W Polsce posiadanie własnego mieszkania wiąże się z pewnym prestiżem: powszechne jest przekonanie, że wynajmowanie mieszkań jest tylko dla studentów, ewentualnie młodych dorosłych, którzy jeszcze się nie ustatkowali i jeszcze nie wzięli kredytu – ale w którymś momencie to zrobią. Biorąc pod uwagę realia rynku nieruchomości w naszym kraju i ceny wynajmu mieszkań faktycznie okazuje się, że dla zdecydowanej większości społeczeństwa bardziej opłacalne, choćby i ze względu na czysto ekonomiczną kalkulację, będzie kupienie mieszkania.
Zabierając się za kupno mieszkania najpierw wyznacz sobie jasny cel: określ, jakiego mieszkania szukasz. Zastanów się, czy chcesz kupić kawalerkę, którą później będziesz komuś wynajmować, czy kilkupokojowe mieszkanie dla całej rodziny, w którym zostaniesz na długie lata.
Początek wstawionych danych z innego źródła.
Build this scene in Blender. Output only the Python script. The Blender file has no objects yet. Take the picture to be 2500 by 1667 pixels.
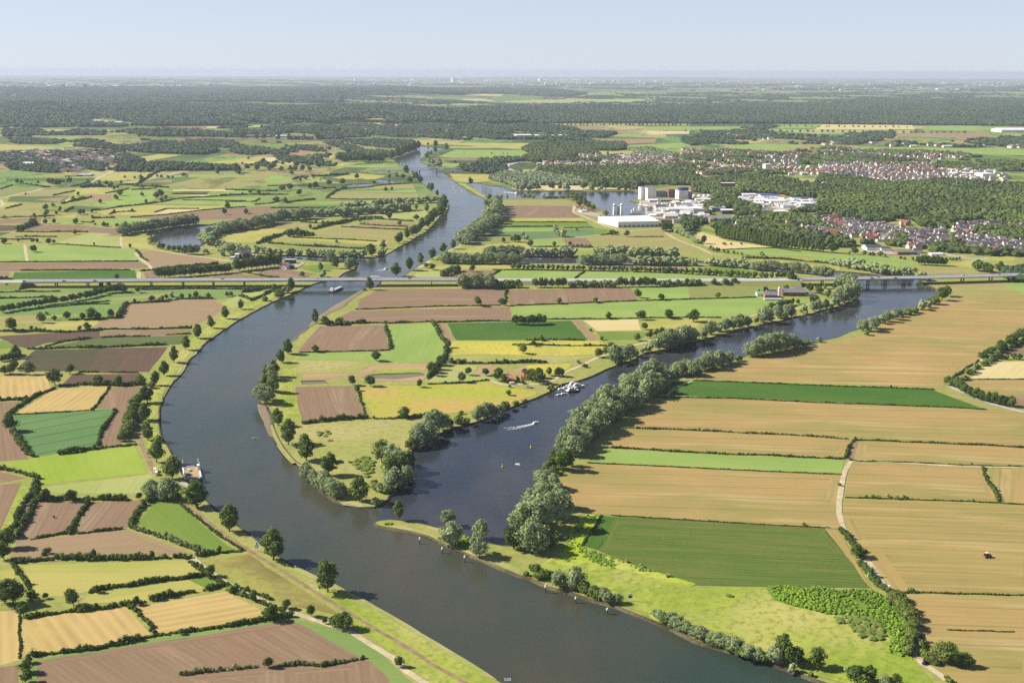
import bpy, math, random
import numpy as np
from mathutils import Vector, Matrix, geometry
random.seed(7)
RNG = np.random.default_rng(7)
SC = bpy.context.scene
COL = SC.collection
R = math.radians

# ------------------------------------------------------------------ camera
CAM_H = 320.0
FPX = 2778.0                                   # focal length in pixels of the 2500 px photograph
PITCH = math.atan((833.5 - 173.5) / FPX)
ROLL = R(0.19)
cam = bpy.data.cameras.new("camera")
cam.sensor_width = 36.0
cam.lens = 36.0 * FPX / 2500.0
cam.clip_start = 1.0
cam.clip_end = 200000.0
camo = bpy.data.objects.new("camera", cam)
COL.objects.link(camo)
ROT = Matrix.Rotation(math.pi / 2 - PITCH, 3, 'X') @ Matrix.Rotation(ROLL, 3, 'Z')
camo.matrix_world = Matrix.Translation((0, 0, CAM_H)) @ ROT.to_4x4()
SC.camera = camo
ROTN = np.array(ROT)


def ground(x, y, z=0.0):
    """survey point: photo pixel (2500 px) -> the point of the level z that it shows"""
    d = ROTN @ np.array([(x - 1250.0) / FPX, -(y - 833.5) / FPX, -1.0])
    if d[2] > -1e-4:
        d[2] = -1e-4
    t = (z - CAM_H) / d[2]
    return Vector((d[0] * t, d[1] * t, z))


def depth_of(p):
    return float(-(ROTN.T @ np.array([p[0], p[1], p[2] - CAM_H]))[2])


def tall(p, hpx):
    """height in metres of something hpx photo pixels tall that stands at p"""
    return hpx * depth_of(p) / (FPX * math.cos(PITCH))


K = 900.0 / 2352.0
ZONES = {'A': (0, 1067, K, K), 'B': (800, 1067, K, K), 'C': (1600, 1067, K, K), 'D': (0, 600, K, K), 'E': (800, 600, K, K),
         'F': (1600, 600, K, K), 'G': (0, 400, .2551, .2551), 'H': (550, 350, .2551, .2551), 'I': (1050, 350, .2551, .2551),
         'J': (1550, 400, .21259, .21264), 'K': (2000, 350, .21259, .21264), 'L': (0, 150, .35417, .35419),
         'M': (833, 150, .35417, .35419), 'N': (1667, 150, .35417, .35419), 'Q': (0, 0, 1.06293, 1.06293), 'S': (0, 0, 1, 1)}


def px(zone, x, y):
    z = ZONES[zone]
    return z[0] + x * z[2], z[1] + y * z[3]


def nums(s):
    return [tuple(float(v) for v in t.split(',')) for t in s.split()]


def survey(data, z=0.0):
    """'A 10,20 30,40 B 5,6 ...' -> list of ground points"""
    out, zone = [], 'S'
    for t in data.split():
        if t in ZONES:
            zone = t
            continue
        v = t.split(',')
        out.append(ground(*px(zone, float(v[0]), float(v[1])), z))
    return out


# ------------------------------------------------------------------ bookkeeping
def tag(o, label=None, cat=None, group=None, kind=None):
    if label: o['label'] = label
    if cat: o['category'] = cat
    if group: o['group'] = group
    if kind: o['kind'] = kind
    return o


def link(name, data, parent=None):
    o = bpy.data.objects.new(name, data)
    COL.objects.link(o)
    if parent is not None:
        o.parent = parent
    return o


def empty(name, loc, rz=0.0, s=1.0):
    o = link(name, None)
    o.location = loc
    o.rotation_euler = (0, 0, rz)
    o.scale = (s, s, s) if not isinstance(s, tuple) else s
    o.empty_display_size = 1
    return o


ORD = ["first", "second", "third", "fourth", "fifth", "sixth", "seventh", "eighth", "ninth", "tenth", "eleventh", "twelfth",
       "thirteenth", "fourteenth", "fifteenth", "sixteenth", "seventeenth", "eighteenth", "nineteenth"]
TENS = {2: "twent", 3: "thirt", 4: "fort", 5: "fift", 6: "sixt", 7: "sevent", 8: "eight", 9: "ninet"}


def ordw(n):
    if n <= 19: return ORD[n - 1]
    t, u = divmod(n, 10)
    return TENS[t] + ("ieth" if u == 0 else "y-" + ORD[u - 1])


def mesh_np(name, V, F, mats=(), mi=None, smooth=False):
    """F: (n,3) or (n,4) array, or list of arrays"""
    me = bpy.data.meshes.new(name)
    Fs = F if isinstance(F, list) else [F]
    V = np.asarray(V, dtype=np.float32)
    me.vertices.add(len(V))
    me.vertices.foreach_set("co", V.ravel())
    loops = np.concatenate([f.ravel() for f in Fs]).astype(np.int32)
    tot = np.concatenate([np.full(len(f), f.shape[1]) for f in Fs]).astype(np.int32)
    start = np.concatenate([[0], np.cumsum(tot)[:-1]]).astype(np.int32)
    me.loops.add(len(loops))
    me.loops.foreach_set("vertex_index", loops)
    me.polygons.add(len(tot))
    me.polygons.foreach_set("loop_start", start)
    me.polygons.foreach_set("loop_total", tot)
    if mi is not None:
        me.polygons.foreach_set("material_index", np.asarray(mi, dtype=np.int32))
    me.polygons.foreach_set("use_smooth", np.full(len(tot), bool(smooth)))
    for m in mats:
        me.materials.append(m)
    me.update(calc_edges=True)
    return me


class MB:
    """collects boxes, prisms, tubes into one mesh"""
    def __init__(s): s.v, s.f, s.m = [], [], []

    def add(s, v, f, m=0):
        b = len(s.v)
        s.v += [tuple(p) for p in v]
        s.f += [tuple(i + b for i in q) for q in f]
        s.m += [m] * len(f)
        return s

    def box(s, x0, x1, y0, y1, z0, z1, m=0):
        return s.add([(x0, y0, z0), (x1, y0, z0), (x1, y1, z0), (x0, y1, z0), (x0, y0, z1), (x1, y0, z1), (x1, y1, z1), (x0, y1, z1)],
                     [(0, 3, 2, 1), (4, 5, 6, 7), (0, 1, 5, 4), (1, 2, 6, 5), (2, 3, 7, 6), (3, 0, 4, 7)], m)

    def rings(s, rings, m=0, cap=True):
        n = len(rings[0]); b = len(s.v)
        for r in rings: s.v += [tuple(p) for p in r]
        for k in range(len(rings) - 1):
            for i in range(n):
                j = (i + 1) % n
                s.f.append((b + k * n + i, b + k * n + j, b + (k + 1) * n + j, b + (k + 1) * n + i)); s.m.append(m)
        if cap:
            s.f.append(tuple(b + i for i in range(n))[::-1]); s.m.append(m)
            s.f.append(tuple(b + (len(rings) - 1) * n + i for i in range(n))); s.m.append(m)
        return s

    def cyl(s, x, y, prof, n=12, m=0):
        return s.rings([[(x + r * math.cos(2 * math.pi * i / n), y + r * math.sin(2 * math.pi * i / n), z) for i in range(n)] for r, z in prof], m)

    def bar(s, p, q, w, m=0):
        p, q = Vector(p), Vector(q); d = (q - p).normalized()
        a = d.cross(Vector((0, 0, 1)))
        if a.length < 1e-3: a = Vector((1, 0, 0))
        a = a.normalized() * w / 2; b = d.cross(a).normalized() * w / 2
        return s.rings([[c + a + b, c - a + b, c - a - b, c + a - b] for c in (p, q)], m)

    def gable(s, x0, x1, y0, y1, z0, zr, m=0, over=0.4, t=0.25):
        """roof, ridge along x"""
        ym = (y0 + y1) / 2; k = (zr - z0) / (ym - y0)
        x0 -= over; x1 += over
        ya, yb, ze = y0 - over, y1 + over, z0 - over * k
        P = lambda x: [(x, ya, ze), (x, ym, zr), (x, yb, ze), (x, yb, ze + t), (x, ym, zr + t), (x, ya, ze + t)]
        return s.rings([P(x0), P(x1)], m, cap=False).add(P(x0) + P(x1), [(0, 1, 4, 5), (1, 2, 3, 4), (7, 6, 11, 10), (8, 7, 10, 9)], m)

    def walls(s, x0, x1, y0, y1, z, zr, m=0):
        ym = (y0 + y1) / 2
        v = [(x0, y0, 0), (x1, y0, 0), (x1, y1, 0), (x0, y1, 0), (x0, y0, z), (x1, y0, z), (x1, y1, z), (x0, y1, z), (x0, ym, zr), (x1, ym, zr)]
        return s.add(v, [(0, 1, 5, 4), (2, 3, 7, 6), (1, 2, 6, 9, 5), (3, 0, 4, 8, 7), (4, 5, 9, 8), (6, 7, 8, 9)], m)

    def mesh(s, name, *mats):
        me = bpy.data.meshes.new(name)
        me.from_pydata(s.v, [], s.f)
        me.polygons.foreach_set("material_index", s.m)
        for m in mats: me.materials.append(m)
        me.update()
        return me

    def build(s, name, mats, parent=None):
        if not isinstance(mats, (list, tuple)): mats = (mats,)
        return link(name, s.mesh(name, *mats), parent)


# ------------------------------------------------------------------ materials
ALB = 0.70


def lin(c, k=ALB):
    return tuple((v / 12.92 if v <= 0.04045 else ((v + 0.055) / 1.055) ** 2.4) * k for v in (q / 255.0 for q in c)) + (1.0,)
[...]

Z odpowiedzi na takie pytanie wyniknie jakim metrażem i ilu pokojowym mieszkaniem jesteś zainteresowany.
Warto dodać, że zakup mieszkania jest inwestycją na lata – przede wszystkim ze względu na kredyt hipoteczny. Wiąże on nas z bankiem na kilkanaście lub nawet kilkadziesiąt i może być utrudnieniem w zaciągnięciu kolejnego, gdybyśmy na przykład chcieli mieszkanie zmienić. Dlatego też długoterminowe kredyty warto brać tylko na mieszkania, co do których przewidujemy, że będziemy chcieli w nich przez te wszystkie lata mieszkać. Co do kawalerek, które sprawdzają się tylko w przypadku singli i par, par z dziećmi – już niekoniecznie: na nie lepiej brać kredyty o krótszym terminie spłaty. W ten sposób możemy szybko kupić kolejne mieszkanie, tym razem już większe i na dłużej, a pierwszą kawalerkę przeznaczyć na wynajem i traktować jako dodatkowe źródło dochodu.
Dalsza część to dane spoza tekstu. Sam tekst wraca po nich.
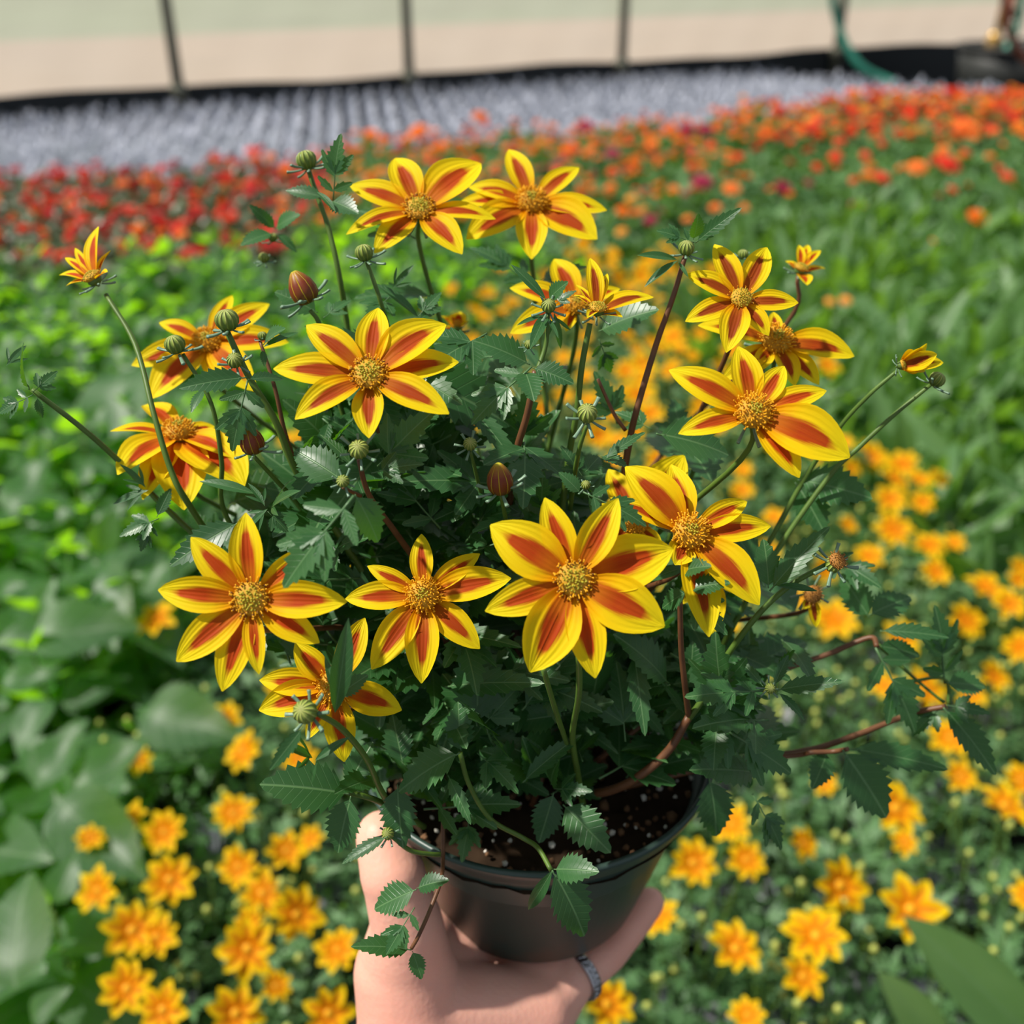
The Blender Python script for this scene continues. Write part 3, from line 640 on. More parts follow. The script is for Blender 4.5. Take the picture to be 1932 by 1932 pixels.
# ---- leaves placed as in the photograph: base, tip, depth, kind
LV = [(668, 935, 528, 1104, .298, 'B'), (670, 933, 722, 1024, .31, 'W'), (645, 905, 552, 842, .335, 'W'), (700, 893, 797, 868, .33, 'A'), (712, 880, 812, 772, .34, 'A'), (665, 880, 610, 812, .33, 'S'),
 (467, 718, 436, 850, .335, 'B'), (465, 712, 343, 722, .335, 'C'), (468, 716, 537, 705, .335, 'C'), (385, 735, 358, 770, .345, 'C'), (452, 985, 312, 1058, .36, 'C'), (482, 932, 376, 897, .35, 'N'),
 (505, 965, 545, 1005, .345, 'A'), (505, 960, 455, 1000, .345, 'D'), (500, 955, 470, 905, .35, 'D'), (510, 960, 545, 915, .35, 'D'), (300, 978, 222, 1008, .37, 'A'), (296, 975, 322, 920, .37, 'C'), (290, 985, 262, 1040, .37, 'B'),
 (280, 925, 205, 945, .37, 'D'), (275, 920, 230, 870, .37, 'D'), (62, 745, -8, 778, .355, 'B'), (55, 735, 22, 650, .355, 'C'), (62, 740, 108, 698, .355, 'A'), (70, 750, 78, 790, .355, 'C'), (12, 690, 50, 645, .36, 'D'),
 (628, 378, 637, 256, .38, 'B'), (612, 372, 538, 352, .385, 'C'), (625, 380, 668, 392, .38, 'W'), (598, 362, 632, 388, .375, 'N'), (520, 432, 476, 388, .42, 'C'), (520, 430, 555, 400, .42, 'W'), (515, 440, 455, 452, .42, 'W'), (522, 440, 560, 470, .42, 'C'),
 (790, 600, 715, 522, .38, 'N'), (788, 598, 832, 548, .375, 'A'), (790, 604, 835, 570, .375, 'S'), (735, 560, 690, 600, .385, 'A'), (740, 545, 775, 500, .385, 'D'), (600, 590, 522, 545, .385, 'W'), (610, 600, 660, 560, .385, 'A'), (625, 640, 580, 610, .39, 'A'),
 (497, 650, 520, 612, .355, 'C'), (497, 655, 560, 618, .35, 'N'), (495, 660, 500, 688, .35, 'C'), (1003, 692, 888, 792, .345, 'B'), (1000, 688, 905, 632, .36, 'W'), (1005, 694, 1080, 715, .345, 'W'), (990, 700, 1008, 742, .345, 'W'),
 (1030, 565, 968, 495, .35, 'N'), (1035, 565, 1062, 532, .355, 'W'), (1045, 575, 1085, 545, .36, 'A'), (1032, 590, 1005, 640, .352, 'D'), (1045, 590, 1062, 660, .355, 'D'), (1130, 625, 1228, 572, .38, 'W'), (1130, 640, 1155, 705, .38, 'B'),
 (1165, 800, 1125, 700, .40, 'A'), (1140, 868, 1212, 806, .352, 'S'), (1135, 860, 1180, 870, .352, 'C'), (1105, 890, 1135, 855, .35, 'W'), (1100, 900, 1060, 840, .36, 'A'), (1310, 458, 1243, 432, .362, 'B'), (1312, 458, 1388, 393, .362, 'S'), (1308, 452, 1322, 410, .362, 'W'),
 (1278, 492, 1214, 532, .36, 'N'), (1278, 490, 1212, 472, .362, 'N'), (1280, 494, 1298, 520, .362, 'N'), (1238, 818, 1385, 842, .37, 'W'), (1230, 810, 1160, 770, .385, 'A'), (1505, 905, 1642, 928, .40, 'W'), (1500, 910, 1560, 1000, .405, 'W'),
 (1100, 928, 1222, 985, .325, 'B'), (1110, 935, 1130, 985, .33, 'S'), (1095, 930, 1060, 890, .335, 'W'), (1300, 1117, 1372, 1197, .33, 'A'), (1300, 1113, 1372, 1092, .33, 'W'), (1297, 1117, 1242, 1145, .335, 'W'), (1285, 1078, 1332, 1062, .332, 'W'), (1295, 1070, 1225, 1085, .34, 'N'),
 (1452, 1115, 1556, 988, .35, 'S'), (1450, 1110, 1446, 1020, .352, 'W'), (1465, 1105, 1542, 1108, .352, 'N'), (1652, 1222, 1735, 1380, .41, 'B'), (1655, 1218, 1745, 1232, .41, 'C'), (1640, 1160, 1722, 1118, .41, 'W'), (1640, 1165, 1590, 1085, .415, 'W'),
 (1560, 1050, 1660, 1100, .41, 'B'), (1660, 1190, 1790, 1192, .41, 'S'), (1782, 1290, 1775, 1150, .42, 'B'), (1785, 1288, 1865, 1290, .42, 'W'), (1780, 1335, 1892, 1455, .41, 'C'), (1785, 1330, 1868, 1342, .41, 'A'), (1775, 1335, 1720, 1385, .415, 'A'),
 (1440, 1303, 1300, 1310, .36, 'B'), (1465, 1302, 1582, 1280, .355, 'S'), (1468, 1306, 1522, 1352, .355, 'S'), (1460, 1295, 1488, 1230, .36, 'S'), (1440, 1295, 1395, 1240, .36, 'S'), (1345, 1362, 1500, 1458, .37, 'B'), (1352, 1368, 1345, 1445, .37, 'W'), (1300, 1290, 1310, 1215, .385, 'W'), (1262, 1290, 1182, 1190, .38, 'W'), (1265, 1292, 1190, 1300, .38, 'W'), (1290, 1345, 1262, 1290, .38, 'S'),
 (1338, 1468, 1360, 1585, .39, 'W'), (1345, 1470, 1400, 1440, .39, 'W'), (1330, 1450, 1310, 1400, .39, 'W'), (1420, 1498, 1482, 1602, .39, 'B'), (1415, 1490, 1400, 1450, .39, 'W'), (1590, 1415, 1685, 1545, .405, 'W'), (1600, 1412, 1795, 1440, .405, 'S'), (1560, 1420, 1540, 1480, .41, 'W'),
 (1042, 1642, 1116, 1768, .352, 'W'), (1042, 1642, 990, 1730, .355, 'N'), (1045, 1640, 1118, 1638, .355, 'W'), (1062, 1518, 1147, 1602, .375, 'W'), (1045, 1495, 1018, 1592, .38, 'W'), (1045, 1488, 1112, 1490, .38, 'A'), (1040, 1480, 1040, 1440, .38, 'W'), (1010, 1462, 925, 1410, .385, 'W'), (1005, 1468, 1000, 1400, .385, 'W'),
 (868, 1420, 742, 1482, .352, 'W'), (870, 1420, 862, 1330, .36, 'W'), (845, 1462, 886, 1548, .355, 'S'), (750, 1480, 755, 1600, .36, 'W'), (660, 1498, 502, 1470, .355, 'W'), (662, 1502, 632, 1612, .355, 'W'), (655, 1482, 700, 1402, .365, 'W'), (890, 1520, 872, 1622, .385, 'B'), (760, 1442, 740, 1350, .37, 'W'), (900, 1420, 980, 1490, .37, 'A'),
 (786, 1678, 698, 1712, .352, 'W'), (786, 1676, 838, 1655, .352, 'W'), (782, 1712, 728, 1800, .350, 'B'), (776, 1792, 675, 1775, .355, 'C'), (778, 1794, 797, 1848, .352, 'W'), (732, 1578, 642, 1622, .352, 'S'), (572, 1372, 508, 1455, .31, 'S'), (595, 1435, 652, 1390, .318, 'N'), (598, 1440, 580, 1480, .32, 'S'), (590, 1430, 545, 1400, .325, 'D'),
 (632, 1345, 657, 1188, .318, 'N'), (634, 1310, 614, 1240, .318, 'N'), (636, 1315, 690, 1270, .325, 'W'), (900, 1370, 905, 1200, .375, 'W'), (905, 1375, 985, 1290, .375, 'A'), (900, 1365, 840, 1270, .375, 'W'), (1065, 1350, 1050, 1230, .39, 'W'), (1060, 1350, 960, 1360, .385, 'W'), (1070, 1345, 1150, 1320, .385, 'W'), (1190, 1315, 1260, 1390, .385, 'S')]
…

Bardzo ważną kwestią, którą należy rozważyć decydując się na zakup mieszkania jest kupowanie z rynku wtórnego lub pierwotnego. Mieszkanie od dewelopera będzie nowe, jednak dojdą nam koszty jego wykończenia i wyposażenia, gdyż większość deweloperów oferuje mieszkania w stanie surowym. Typowo warszawskim problemem jest lokalizacja: deweloperzy budują głównie na przedmieściach, na Białołęce, Ursusie czy w Wesołej, co nie każdemu odpowiada. Istnieją też tacy, na przykład WAN S.A., którzy lokują swoje inwestycje bliżej Centrum – na Bielanach czy Żoliborzu – jednak za taką lokalizację trzeba swoje zapłacić. Jest to warte swojej ceny – choć pozornie niezbyt uciążliwe, to w praktyce bardzo męczące jest codzienne dojeżdżanie do pracy z dalekich przedmieść.
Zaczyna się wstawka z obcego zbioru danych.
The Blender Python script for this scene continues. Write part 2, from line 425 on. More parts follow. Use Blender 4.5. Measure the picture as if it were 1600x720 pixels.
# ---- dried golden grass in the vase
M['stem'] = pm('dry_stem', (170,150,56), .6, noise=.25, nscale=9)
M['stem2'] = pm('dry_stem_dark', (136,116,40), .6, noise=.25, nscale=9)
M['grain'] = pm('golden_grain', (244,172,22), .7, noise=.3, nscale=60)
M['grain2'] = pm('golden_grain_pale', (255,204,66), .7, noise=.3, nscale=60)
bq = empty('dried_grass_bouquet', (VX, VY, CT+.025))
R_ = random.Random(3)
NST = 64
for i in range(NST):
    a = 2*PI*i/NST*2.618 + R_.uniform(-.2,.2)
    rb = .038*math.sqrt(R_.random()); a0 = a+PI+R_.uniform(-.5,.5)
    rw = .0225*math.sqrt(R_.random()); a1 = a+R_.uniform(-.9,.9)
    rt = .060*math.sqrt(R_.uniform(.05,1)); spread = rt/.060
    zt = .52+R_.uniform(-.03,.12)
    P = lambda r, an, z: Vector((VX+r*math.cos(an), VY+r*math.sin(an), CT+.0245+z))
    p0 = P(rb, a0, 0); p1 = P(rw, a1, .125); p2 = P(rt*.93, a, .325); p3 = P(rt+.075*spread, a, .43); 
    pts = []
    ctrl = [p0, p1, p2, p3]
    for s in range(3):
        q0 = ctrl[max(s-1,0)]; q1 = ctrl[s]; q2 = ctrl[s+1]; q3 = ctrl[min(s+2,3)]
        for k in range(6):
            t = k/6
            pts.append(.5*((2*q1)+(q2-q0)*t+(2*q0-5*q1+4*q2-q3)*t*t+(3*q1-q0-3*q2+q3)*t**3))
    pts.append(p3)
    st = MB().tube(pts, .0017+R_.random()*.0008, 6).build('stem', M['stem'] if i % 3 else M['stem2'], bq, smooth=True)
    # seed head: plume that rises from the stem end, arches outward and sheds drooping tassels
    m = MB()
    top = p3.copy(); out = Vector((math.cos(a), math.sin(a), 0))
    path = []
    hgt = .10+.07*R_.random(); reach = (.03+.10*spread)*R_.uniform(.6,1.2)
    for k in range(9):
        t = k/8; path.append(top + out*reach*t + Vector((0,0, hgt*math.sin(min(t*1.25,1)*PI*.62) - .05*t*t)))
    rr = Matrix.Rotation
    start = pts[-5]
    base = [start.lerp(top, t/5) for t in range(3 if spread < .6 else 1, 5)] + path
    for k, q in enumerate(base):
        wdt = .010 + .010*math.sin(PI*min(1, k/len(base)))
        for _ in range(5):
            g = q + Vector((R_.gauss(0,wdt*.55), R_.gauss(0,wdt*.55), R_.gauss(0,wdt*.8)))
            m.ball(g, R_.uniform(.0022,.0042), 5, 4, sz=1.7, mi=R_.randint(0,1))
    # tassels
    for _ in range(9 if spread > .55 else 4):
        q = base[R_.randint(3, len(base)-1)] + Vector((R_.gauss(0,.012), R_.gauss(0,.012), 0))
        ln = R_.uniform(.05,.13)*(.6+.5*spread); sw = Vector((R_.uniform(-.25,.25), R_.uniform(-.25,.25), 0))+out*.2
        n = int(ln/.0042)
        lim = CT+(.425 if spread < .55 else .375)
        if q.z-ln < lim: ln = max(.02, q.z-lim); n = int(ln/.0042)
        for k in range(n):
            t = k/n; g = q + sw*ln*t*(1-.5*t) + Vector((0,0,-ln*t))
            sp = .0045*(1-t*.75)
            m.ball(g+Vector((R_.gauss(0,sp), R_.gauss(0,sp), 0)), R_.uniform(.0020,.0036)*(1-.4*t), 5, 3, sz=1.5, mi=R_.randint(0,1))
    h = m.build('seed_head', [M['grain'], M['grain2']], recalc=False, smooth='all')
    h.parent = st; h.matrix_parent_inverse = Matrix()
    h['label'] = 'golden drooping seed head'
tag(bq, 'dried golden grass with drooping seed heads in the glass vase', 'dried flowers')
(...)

Natomiast rynek wtórny istnieje w całym mieście: znaleźć można ogłoszenia o sprzedaży mieszkań we wszystkich dzielnicach, od Śródmieścia, przez Wilanów, po Targówek. Praktycznie w każdym metrażu i okolicy, w przeróżnym standardzie. Choć mieszkania z rynku wtórnego nie będziemy musieli urządzać, to niejednokrotnie przyda się generalny remont. Nie można więc liczyć na to, że unikniemy całkowicie dodatkowych kosztów związanych ze zmianą mieszkania.